Between the two of them exists 180 years of life, 130 years of marriage, nine grandchildren and four — soon to be five — great grandchildren. The pair continues to show that brotherhood is no different whether you’re 19 or 90.

“They’re always talking to each other, they’re always busting each other’s chops,” Nancy Barbaro, Nick’s daughter, said with a laugh. “They’re sitting watching TV and my Uncle Joe will close his eyes, and my father will go ‘Joe! What are you closing your eyes for?’ and he’ll yell at my father, ‘well you’re not talking!’ And they go back and forth.”

Not many people these days have experienced growing up in 1930s New York — so it’s no wonder that the brothers remain close and continue to rely on each other in their old age.

“Their younger years, they had a very rough life,” Barbaro said. “They really did well for themselves, coming up from such a lousy childhood.”

Joe’s son, also named Nick, detailed his father’s and uncle’s childhoods in a birthday toast to them. The boys — and their seven sisters — were not allowed to speak English at home. However, in the outside world, the brothers dropped their Italian names and began going by “Nick” and “Joe” to avoid anti-Italian prejudice, which was rampant at the time.

Daily life in New York looked different during the Pierro brothers’ childhoods. The Empire State building was brand-new. Franklin Delano Roosevelt had just been elected president. Families were rocked by the Great Depression. To bathe, Nick and Joe had to walk a block away armed with nothing but a towel, even in the dead of winter.

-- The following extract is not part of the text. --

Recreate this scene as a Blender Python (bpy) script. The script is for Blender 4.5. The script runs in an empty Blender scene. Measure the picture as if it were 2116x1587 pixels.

The Korean War broke out when the boys were not yet 18. Nick enlisted with the Navy, while Joe was drafted into the Army. It was the first time either boy had spent a night away from home — but for the next four years, they traveled the world. Nick crossed the equator; he was on a ship representing the United States during Queen Elizabeth’s coronation in 1953, and did the same for Grace Kelly’s wedding to Prince Rainier in 1956. Joe visited family in Bari, Italy and then traveled to Copenhagen, Denmark.

After the brothers were both honorably discharged in 1956, they each returned home and endeavored on a new adventure — starting families.

Nick had spent his years in the Navy writing back and forth with his love Antoinette, affectionately known as “Dodo.” They married upon Nick’s return from the military. Joe became engaged to his love Theresa in 1958, and the couple married the next year.

Joe and Theresa raised their family in Howard Beach, while Nick and Antoinette moved to East Rockaway in the ‘60s.

“I was going out with his daughter when I was only 20, and I was scared as (crap) of him,” Joe Barbaro, Nancy’s husband, said. “He was a big guy, a sanitation worker — but he was always a sweetheart.”

Whenever all the cousins get together, Joe Barbaro said, they’re entertained by the endless similarities between their twin fathers.

“They’ll say ‘Oh yeah, my father does that too,’ ‘Yep, that’s just like my father,’ ‘Look, he’s doing the same thing,’” Barbaro said. “They’re so much alike, even at this age they really kind of do the same thing.”

Nick and Joe “really are one of a kind,” he added.

The biggest lesson Joe and Nick have imparted on their children, their grandchildren, and their great grandchildren is the importance of family, Nancy said.

“We’re a very close family, and I think they instilled that in us,” she said, adding that the large family often comes together for Italian dinners on Sundays. Nick and Joe talk to each other every week on the phone, and the families get together as often as possible. But the twins’ birthday — especially this milestone 90th — is extra special.

“They were sitting at their party and they both just kept saying ‘Wow, this is so great,’” Nancy said. “They were just so happy, and I think that’s what’s important.

“A lot of older people, I think they need to feel the love. Show how much they’re appreciated.”